Wakeup and smell reality

By Executive Editors
Executive Editor


Friday, October 31, 2003

For late-night studying, working in a big group for class, or wanting a more social atmosphere while studying in the library – what could be better than a cup of hot Joe, filled with caffeine, to revive your focus? This picture could soon be a reality at Rolvaag Library.

Administration, faculty and staff have been discussing the possibility of creating a coffee shop in the library to accommodate students who want drinks and a livelier atmosphere while doing their homework.

The idea of a coffee shop inside the library might seem a bit odd considering the usual clientele go to the lib to find a quiet spot to read Dante rather than sip a latte, but school administrators feel it is an innovative way to bring more students to the library and increase accessibility to research materials and reference librarians.

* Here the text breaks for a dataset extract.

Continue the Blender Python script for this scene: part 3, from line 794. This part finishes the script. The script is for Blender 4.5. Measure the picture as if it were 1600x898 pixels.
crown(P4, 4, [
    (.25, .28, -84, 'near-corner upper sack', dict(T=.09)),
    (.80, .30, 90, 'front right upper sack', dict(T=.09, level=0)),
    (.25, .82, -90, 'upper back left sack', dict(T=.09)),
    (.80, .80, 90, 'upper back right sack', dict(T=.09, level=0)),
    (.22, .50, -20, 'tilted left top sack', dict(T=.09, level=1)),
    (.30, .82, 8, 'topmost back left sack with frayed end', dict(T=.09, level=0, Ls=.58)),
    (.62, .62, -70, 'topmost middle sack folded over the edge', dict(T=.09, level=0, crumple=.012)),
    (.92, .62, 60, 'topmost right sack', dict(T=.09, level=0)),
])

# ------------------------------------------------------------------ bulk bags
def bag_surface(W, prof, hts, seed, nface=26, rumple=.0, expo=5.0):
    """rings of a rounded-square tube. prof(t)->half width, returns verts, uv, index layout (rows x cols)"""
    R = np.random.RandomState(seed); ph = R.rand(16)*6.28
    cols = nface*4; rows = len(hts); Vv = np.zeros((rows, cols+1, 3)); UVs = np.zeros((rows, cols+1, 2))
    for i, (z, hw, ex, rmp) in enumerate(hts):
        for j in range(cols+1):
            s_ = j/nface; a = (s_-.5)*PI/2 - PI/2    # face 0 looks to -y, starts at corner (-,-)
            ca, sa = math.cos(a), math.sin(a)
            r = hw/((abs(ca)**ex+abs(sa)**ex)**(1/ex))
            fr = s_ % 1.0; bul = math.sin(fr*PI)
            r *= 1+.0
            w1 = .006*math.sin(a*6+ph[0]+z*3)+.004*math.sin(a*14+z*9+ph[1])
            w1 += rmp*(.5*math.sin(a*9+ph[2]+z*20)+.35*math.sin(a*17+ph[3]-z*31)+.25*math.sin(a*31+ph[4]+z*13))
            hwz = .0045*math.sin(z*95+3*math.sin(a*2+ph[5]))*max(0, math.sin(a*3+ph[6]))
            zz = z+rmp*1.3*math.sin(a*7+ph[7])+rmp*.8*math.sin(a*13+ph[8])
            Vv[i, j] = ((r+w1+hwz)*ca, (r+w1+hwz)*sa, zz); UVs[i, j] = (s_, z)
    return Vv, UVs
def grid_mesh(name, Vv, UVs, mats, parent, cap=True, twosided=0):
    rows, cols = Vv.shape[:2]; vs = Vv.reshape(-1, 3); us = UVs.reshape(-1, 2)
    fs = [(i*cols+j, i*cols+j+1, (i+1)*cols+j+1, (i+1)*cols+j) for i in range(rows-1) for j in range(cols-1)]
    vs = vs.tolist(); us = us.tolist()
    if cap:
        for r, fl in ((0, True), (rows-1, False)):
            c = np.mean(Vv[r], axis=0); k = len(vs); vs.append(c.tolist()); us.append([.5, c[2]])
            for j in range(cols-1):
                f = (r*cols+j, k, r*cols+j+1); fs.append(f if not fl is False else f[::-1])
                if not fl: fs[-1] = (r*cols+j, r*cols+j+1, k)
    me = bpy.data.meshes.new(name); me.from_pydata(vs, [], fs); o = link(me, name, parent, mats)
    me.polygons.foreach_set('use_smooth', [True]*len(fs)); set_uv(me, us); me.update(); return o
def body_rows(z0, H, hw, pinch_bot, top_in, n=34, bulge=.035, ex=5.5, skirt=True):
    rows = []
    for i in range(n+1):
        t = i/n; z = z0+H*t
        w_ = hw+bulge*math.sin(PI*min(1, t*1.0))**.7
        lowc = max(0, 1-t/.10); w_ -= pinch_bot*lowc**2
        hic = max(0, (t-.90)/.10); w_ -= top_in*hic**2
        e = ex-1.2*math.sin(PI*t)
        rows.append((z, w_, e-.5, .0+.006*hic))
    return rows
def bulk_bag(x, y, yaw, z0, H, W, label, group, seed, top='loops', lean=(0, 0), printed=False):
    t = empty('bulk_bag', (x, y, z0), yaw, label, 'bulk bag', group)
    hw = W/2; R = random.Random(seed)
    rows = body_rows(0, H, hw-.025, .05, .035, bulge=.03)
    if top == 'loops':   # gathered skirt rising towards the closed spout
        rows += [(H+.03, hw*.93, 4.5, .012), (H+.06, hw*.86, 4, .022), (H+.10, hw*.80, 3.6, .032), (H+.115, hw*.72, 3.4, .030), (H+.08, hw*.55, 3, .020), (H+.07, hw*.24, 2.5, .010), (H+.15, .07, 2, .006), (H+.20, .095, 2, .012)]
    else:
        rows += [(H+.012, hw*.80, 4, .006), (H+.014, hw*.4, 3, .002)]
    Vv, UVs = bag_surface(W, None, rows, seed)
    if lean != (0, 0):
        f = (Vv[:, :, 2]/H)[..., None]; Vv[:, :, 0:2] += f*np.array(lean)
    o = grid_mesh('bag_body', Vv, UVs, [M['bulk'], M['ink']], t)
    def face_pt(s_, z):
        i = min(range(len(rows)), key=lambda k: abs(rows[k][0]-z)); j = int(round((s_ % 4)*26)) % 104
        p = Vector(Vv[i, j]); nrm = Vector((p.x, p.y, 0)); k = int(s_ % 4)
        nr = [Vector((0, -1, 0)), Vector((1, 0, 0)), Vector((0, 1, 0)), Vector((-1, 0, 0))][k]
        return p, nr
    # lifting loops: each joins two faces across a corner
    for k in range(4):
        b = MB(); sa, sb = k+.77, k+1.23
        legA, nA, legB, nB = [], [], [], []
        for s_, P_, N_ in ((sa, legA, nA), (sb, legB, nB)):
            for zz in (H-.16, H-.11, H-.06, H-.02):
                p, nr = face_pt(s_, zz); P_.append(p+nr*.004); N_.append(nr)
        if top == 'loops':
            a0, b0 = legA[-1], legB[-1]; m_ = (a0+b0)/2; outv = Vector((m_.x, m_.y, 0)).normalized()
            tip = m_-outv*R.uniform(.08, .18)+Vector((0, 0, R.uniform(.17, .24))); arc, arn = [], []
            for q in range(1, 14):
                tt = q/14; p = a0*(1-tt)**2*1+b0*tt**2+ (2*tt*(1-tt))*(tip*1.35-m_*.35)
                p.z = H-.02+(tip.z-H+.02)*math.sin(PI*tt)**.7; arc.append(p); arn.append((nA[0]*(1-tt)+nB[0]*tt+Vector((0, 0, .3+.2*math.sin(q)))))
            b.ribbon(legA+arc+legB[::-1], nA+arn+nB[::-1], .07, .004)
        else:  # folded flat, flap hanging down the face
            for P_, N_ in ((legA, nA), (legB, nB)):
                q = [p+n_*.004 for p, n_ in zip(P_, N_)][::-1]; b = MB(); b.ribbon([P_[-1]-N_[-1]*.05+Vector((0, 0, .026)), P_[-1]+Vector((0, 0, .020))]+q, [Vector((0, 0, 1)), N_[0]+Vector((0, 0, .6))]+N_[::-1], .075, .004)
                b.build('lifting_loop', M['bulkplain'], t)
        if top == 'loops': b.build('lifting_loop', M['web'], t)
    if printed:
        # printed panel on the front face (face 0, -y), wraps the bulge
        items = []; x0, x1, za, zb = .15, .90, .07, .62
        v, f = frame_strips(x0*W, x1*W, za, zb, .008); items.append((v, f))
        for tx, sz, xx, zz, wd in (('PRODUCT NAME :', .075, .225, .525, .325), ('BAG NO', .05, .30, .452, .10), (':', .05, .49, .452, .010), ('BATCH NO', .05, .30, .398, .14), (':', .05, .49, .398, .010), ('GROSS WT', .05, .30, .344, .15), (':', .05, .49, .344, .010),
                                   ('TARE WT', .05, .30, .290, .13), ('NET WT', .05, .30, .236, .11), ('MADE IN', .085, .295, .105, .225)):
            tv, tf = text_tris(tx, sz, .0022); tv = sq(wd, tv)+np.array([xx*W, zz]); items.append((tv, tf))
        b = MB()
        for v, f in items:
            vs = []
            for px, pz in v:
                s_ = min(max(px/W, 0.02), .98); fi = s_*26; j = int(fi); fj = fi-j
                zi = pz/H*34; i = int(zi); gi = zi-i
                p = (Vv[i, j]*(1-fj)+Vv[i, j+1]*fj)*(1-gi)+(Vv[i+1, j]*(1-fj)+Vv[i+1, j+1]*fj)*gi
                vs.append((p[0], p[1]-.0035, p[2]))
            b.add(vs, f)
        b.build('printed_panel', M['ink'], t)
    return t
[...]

But is this necessary? No.

On the surface, a spot serving up a hot cup of java seems like a wonderful idea, but amidst impending budget cuts, a large deficit and looming stock market concerns, it appears impractical at best. If St. Olaf has the cash to plug into a coffee shop, why not put it towards student services that would further the College’s five-year strategic plan of gaining a more diverse student body? Or better yet, why not put it toward saving the nursing major? After all, furthering the college’s mission of educating students in body, mind, and spirit, will not be accomplished by unleashing to the world hundreds of caffeine-addicted students every year, unless, of course, we recently purchased stock in Starbucks.

Currently the library has had to close early on weekends because of federal student aid budget cuts. Why not use this mysterious extra capital to keep the library open longer. Even if the coffee shop could be self-sufficient, it would not raise enough money to be a viable source of income without taking away from current caffeine connection like the Cage and the Pause. Plus, student-run coffee houses in Larson and Thorson already provide students with an alternative spot to study. In addition, keeping the Cage open until midnight would alleviate the need to build an entirely new kitchen space.

If St. Olaf decides to go forward with the coffee shop concept it must be kept in a contained area. We suggest the third or fourth floor, leaving the first, second and fifth floors as designated quiet areas. This mandate would allow students who currently use the library for its peaceful serenity enough space to still find a quiet spot to tackle their calculus homework without uprooting too many of the great nooks and crannies.

Next, if they insist on selling coffee in the library, how will they police students in other areas of the library? We already have problems with excess food lying around causing rodent infestations and vandalism in residence hall. A large effort would have to be made by the library staff and custodians to enforce appropriate drinking behavior to ensure the upkeep of the library.

Do we need a coffee shop? No. Would it be a place that could create a sense of community? Yes. But, promoting existing areas instead of trying to justify a new coffee shop in light of our ever-increasing tuition and financial crisis is a hard sell. Let’s keep it in our back pocket as an option for the future, but focus on making the places already available better to sit back, relax, study and grab a hot drink.